On the other hand, ACME, Inc., could establish the following:

  1. John had received negative feedback on his performance review earlier in the year, especially with regard to his relationships with coworkers;
  2. In the performance review, John received marginal ratings with regard to planning and organization of work, and work relationships, and the review indicated that John must improve in these areas;
  3. Performance problems continued after John received the performance review including missed deadlines, an incomplete project, and a complaint from coworkers; and
  4. John became angry and slammed his fist on the desk when speaking to Clive.

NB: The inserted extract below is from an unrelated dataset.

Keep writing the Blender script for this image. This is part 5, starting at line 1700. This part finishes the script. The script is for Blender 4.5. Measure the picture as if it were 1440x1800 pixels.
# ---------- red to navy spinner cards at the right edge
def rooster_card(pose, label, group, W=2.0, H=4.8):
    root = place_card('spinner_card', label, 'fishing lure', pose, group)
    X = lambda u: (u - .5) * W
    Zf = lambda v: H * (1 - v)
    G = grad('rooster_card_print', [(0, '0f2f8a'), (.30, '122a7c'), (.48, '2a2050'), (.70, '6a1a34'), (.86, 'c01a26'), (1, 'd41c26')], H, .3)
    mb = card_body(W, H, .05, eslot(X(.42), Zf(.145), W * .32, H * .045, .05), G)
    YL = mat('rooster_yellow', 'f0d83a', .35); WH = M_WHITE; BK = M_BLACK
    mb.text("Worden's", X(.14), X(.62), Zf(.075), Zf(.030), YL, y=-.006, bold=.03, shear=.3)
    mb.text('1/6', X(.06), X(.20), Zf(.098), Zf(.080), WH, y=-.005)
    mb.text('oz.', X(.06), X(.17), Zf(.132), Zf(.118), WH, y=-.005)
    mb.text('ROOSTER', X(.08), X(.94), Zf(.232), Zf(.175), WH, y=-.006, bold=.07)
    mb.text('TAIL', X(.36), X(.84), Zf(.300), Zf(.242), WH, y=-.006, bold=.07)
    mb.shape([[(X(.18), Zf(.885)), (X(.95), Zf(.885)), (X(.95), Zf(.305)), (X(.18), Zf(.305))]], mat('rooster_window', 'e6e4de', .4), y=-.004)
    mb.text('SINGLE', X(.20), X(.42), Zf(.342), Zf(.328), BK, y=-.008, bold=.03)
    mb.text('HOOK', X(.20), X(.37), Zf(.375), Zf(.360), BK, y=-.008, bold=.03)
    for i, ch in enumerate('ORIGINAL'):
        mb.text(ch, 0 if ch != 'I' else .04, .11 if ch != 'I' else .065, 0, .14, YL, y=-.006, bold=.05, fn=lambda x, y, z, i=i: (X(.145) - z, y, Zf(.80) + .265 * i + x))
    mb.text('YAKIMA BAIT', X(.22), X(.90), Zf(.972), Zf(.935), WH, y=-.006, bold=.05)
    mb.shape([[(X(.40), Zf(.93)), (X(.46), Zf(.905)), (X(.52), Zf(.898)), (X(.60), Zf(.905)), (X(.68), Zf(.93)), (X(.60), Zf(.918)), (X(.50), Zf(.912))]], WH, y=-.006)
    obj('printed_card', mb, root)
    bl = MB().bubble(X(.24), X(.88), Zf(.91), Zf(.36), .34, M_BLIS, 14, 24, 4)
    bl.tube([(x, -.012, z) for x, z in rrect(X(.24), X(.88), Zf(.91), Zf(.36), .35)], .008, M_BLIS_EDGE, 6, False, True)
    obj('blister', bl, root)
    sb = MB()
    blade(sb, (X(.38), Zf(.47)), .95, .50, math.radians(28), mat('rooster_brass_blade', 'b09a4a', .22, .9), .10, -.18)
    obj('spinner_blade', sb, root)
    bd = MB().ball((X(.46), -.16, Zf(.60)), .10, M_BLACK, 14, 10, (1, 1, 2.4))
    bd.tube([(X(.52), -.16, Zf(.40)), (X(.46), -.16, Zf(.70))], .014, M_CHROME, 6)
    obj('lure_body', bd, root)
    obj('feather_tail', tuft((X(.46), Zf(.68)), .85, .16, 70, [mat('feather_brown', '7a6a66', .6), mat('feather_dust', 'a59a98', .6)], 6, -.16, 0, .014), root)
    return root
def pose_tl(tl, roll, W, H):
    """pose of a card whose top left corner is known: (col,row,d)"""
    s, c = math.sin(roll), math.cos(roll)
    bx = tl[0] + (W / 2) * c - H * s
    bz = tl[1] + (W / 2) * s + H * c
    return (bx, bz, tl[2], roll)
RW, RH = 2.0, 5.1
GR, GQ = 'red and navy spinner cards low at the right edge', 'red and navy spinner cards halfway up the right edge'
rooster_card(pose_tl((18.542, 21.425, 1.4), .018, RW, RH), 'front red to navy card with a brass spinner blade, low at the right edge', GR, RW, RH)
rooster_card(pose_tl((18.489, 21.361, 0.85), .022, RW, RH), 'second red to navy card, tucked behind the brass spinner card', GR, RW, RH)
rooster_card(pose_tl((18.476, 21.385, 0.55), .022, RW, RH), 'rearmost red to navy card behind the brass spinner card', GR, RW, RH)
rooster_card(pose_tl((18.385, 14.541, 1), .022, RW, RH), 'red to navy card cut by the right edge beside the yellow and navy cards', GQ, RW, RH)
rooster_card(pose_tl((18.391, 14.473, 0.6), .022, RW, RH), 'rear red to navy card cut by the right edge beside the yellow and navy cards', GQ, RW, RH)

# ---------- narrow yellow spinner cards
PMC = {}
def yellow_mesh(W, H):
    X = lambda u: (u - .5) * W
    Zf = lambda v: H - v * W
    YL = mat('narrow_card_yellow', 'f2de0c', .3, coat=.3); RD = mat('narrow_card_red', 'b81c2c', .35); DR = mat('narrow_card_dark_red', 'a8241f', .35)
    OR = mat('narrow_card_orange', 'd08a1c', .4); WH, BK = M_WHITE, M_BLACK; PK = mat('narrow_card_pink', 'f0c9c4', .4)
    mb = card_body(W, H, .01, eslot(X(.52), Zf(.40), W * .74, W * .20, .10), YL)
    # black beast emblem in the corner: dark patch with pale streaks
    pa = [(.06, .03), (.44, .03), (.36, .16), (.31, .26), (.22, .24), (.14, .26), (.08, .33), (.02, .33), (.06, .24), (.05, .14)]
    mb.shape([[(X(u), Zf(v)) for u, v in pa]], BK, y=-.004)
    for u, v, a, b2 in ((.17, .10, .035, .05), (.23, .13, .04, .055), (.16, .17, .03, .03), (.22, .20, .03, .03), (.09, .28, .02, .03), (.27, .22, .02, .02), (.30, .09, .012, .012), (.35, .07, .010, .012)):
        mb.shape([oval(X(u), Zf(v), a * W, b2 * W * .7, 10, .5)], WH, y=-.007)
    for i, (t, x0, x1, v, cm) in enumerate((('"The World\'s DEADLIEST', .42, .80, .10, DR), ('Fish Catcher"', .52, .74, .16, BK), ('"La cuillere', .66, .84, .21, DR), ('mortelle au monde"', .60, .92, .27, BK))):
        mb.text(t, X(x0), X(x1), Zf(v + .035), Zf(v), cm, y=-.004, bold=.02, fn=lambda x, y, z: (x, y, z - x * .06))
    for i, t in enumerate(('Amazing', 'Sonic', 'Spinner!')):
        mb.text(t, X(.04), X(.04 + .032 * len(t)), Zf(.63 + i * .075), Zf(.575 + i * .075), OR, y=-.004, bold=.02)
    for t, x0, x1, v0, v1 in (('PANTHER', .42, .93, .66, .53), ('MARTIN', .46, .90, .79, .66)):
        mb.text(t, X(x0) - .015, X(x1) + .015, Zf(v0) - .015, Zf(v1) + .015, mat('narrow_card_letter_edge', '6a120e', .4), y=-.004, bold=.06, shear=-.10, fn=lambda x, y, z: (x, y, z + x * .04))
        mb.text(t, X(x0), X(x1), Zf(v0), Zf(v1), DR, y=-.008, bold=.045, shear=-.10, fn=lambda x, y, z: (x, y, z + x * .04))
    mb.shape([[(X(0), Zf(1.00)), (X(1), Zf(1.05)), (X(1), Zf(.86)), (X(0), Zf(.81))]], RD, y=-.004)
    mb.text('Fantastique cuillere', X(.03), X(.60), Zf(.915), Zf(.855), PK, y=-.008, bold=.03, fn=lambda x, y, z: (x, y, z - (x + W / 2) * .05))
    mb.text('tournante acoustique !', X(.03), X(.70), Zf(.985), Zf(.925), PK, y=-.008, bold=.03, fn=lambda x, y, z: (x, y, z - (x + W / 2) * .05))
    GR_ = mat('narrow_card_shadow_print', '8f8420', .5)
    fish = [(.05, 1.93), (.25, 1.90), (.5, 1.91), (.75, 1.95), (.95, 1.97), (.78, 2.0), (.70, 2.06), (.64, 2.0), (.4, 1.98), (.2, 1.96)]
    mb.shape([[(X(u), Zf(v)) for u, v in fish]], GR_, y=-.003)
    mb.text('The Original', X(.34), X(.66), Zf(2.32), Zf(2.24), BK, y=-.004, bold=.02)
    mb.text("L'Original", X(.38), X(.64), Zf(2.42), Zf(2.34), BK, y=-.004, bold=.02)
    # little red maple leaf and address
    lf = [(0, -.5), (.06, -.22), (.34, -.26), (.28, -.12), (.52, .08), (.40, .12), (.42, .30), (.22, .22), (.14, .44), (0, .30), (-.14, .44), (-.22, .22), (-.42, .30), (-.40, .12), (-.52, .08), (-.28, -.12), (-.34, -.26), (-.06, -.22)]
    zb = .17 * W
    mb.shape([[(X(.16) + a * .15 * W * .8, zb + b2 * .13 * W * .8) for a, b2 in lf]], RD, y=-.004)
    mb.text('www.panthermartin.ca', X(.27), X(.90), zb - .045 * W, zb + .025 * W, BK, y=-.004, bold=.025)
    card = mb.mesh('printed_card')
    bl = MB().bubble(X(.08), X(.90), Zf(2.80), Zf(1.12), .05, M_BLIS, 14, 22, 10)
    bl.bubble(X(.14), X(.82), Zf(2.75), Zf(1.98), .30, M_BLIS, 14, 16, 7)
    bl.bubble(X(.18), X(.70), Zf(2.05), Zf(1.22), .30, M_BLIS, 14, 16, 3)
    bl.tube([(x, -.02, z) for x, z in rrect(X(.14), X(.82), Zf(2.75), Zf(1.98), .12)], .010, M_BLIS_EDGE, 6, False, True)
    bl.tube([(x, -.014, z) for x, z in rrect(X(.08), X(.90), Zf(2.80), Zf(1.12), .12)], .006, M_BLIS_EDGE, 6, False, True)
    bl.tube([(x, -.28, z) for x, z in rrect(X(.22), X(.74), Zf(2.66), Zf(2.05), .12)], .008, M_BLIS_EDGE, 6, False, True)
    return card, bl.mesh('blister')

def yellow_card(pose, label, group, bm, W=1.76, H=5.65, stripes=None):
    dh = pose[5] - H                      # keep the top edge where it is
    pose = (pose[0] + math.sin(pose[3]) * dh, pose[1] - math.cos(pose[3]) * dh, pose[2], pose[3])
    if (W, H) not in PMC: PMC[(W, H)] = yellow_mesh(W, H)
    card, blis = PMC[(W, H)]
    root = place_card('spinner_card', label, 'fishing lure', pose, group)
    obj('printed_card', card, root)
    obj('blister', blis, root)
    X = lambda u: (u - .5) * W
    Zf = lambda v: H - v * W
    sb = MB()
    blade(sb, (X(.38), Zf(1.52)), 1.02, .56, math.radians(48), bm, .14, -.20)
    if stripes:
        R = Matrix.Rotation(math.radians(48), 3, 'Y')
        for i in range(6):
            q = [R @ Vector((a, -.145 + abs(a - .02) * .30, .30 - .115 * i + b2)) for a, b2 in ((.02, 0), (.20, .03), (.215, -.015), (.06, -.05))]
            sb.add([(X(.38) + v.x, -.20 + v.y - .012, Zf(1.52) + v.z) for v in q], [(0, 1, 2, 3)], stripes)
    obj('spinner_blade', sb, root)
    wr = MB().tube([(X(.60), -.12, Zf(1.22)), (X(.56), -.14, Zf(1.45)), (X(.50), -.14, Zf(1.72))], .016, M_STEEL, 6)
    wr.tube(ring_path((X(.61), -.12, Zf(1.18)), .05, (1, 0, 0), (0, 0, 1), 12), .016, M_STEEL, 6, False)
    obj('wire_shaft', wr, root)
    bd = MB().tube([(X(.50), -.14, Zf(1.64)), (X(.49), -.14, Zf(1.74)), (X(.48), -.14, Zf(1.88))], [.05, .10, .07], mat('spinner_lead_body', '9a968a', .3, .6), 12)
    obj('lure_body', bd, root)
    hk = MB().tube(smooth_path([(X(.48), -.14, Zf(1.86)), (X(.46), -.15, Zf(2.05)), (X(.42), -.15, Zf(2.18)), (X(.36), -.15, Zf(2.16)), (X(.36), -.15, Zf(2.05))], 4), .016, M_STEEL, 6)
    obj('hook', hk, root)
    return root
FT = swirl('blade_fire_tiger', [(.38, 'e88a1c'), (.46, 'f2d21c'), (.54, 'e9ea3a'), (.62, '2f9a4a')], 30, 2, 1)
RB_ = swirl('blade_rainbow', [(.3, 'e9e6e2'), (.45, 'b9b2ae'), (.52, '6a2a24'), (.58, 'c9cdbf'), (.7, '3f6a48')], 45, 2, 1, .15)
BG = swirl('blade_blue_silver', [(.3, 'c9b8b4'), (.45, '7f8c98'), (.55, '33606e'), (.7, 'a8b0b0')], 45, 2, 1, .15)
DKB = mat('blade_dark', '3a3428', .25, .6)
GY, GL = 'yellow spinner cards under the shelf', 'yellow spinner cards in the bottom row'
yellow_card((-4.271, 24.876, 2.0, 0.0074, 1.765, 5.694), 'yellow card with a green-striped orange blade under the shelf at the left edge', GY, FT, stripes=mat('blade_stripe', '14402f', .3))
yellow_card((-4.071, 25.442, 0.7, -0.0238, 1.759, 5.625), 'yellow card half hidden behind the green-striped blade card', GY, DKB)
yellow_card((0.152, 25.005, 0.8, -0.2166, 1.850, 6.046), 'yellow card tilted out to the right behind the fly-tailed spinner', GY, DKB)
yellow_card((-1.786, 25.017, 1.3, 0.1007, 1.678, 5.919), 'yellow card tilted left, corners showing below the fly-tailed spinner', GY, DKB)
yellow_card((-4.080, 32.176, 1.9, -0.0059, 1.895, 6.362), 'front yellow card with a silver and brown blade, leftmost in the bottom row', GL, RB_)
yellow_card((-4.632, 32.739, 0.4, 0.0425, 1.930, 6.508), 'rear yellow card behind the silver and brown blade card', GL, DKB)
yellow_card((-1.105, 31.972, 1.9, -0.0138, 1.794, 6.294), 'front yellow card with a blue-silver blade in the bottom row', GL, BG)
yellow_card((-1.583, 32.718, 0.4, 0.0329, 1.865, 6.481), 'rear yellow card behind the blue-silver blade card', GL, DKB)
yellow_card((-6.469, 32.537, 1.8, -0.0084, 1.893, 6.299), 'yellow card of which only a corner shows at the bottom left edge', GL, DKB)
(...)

The court said that “there was uncontroverted evidence of continued problems after the written evaluation” and that the court was not there “to judge the wisdom of management’s responses,” but rather to determine whether the company had come forward with evidence suggesting that it would have terminated John regardless of his FMLA activities. In this case, the court said that ACME met this burden.

In a more recent case, Janczak v. Tulsa Winch, Inc., 2015 U.S. App LEXIS 13283, (10th Cir. 2015), the court stated that an employer seeking summary judgment on an interference claim is required “to show that termination would certainly have occurred regardless of leave.” Evidence that termination was contemplated prior to FMLA leave is not sufficient to meet this standard, particularly in a situation where there is no evidence that the employee had “ever violated company policy, was deficient in his duties, or was insubordinate.”

Cases where summary judgment for employer was granted include where the employee did not follow a direct and legitimate order from a supervisor, where there was overwhelming evidence of performance issues predating the leave, and repeated incidents of noncompliance with an attendance policy.

2. Can John rely on the former manager’s statement that John was “safe” as evidence that the decision by Clive to terminate his employment was related to his leave?

John said that he was told by his former manager just months before he was terminated that he was “safe.” This occurred after the complaint by his coworkers and concerns were raised about certain project work. This may have been relevant if the former manager had remained with the company in the management position.

In this case, however, Clive was appointed to the manager position. The court noted that differences in the evaluation of an employee’s performance do not establish pretext as “different supervisors may impose different standards of behavior, and a new supervisor may decide to enforce policies” that a previous supervisor did not enforce.

3. Shouldn’t the employer have given John additional formal feedback or discipline? The record shows he only had one performance review.

John had one formal performance review with mixed ratings and an overall performance rating of meets expectations. He was not placed on a performance improvement plan with regard to the two areas where he was rated marginal. He did receive counseling regarding two additional incidents while his former manager was still with the company, but he did not receive any formal discipline. In addition, Clive did not sit down with John to review his performance or give him formal discipline.

This is a close call. The company followed its standard performance review process and while John received positive feedback, significant areas of concern were identified and these were the same areas where John had additional performance issues including interactions with customers and failure to timely complete project work.

In Brown v. Scriptpro, the court said that “there is no requirement that employees receive any particular amount of written feedback.” It is important to note, however, that it is the employer’s burden to establish that the employee would have been terminated even if he had not been on FMLA leave. Close management of the poor performance including progressive discipline would have made this an even stronger case.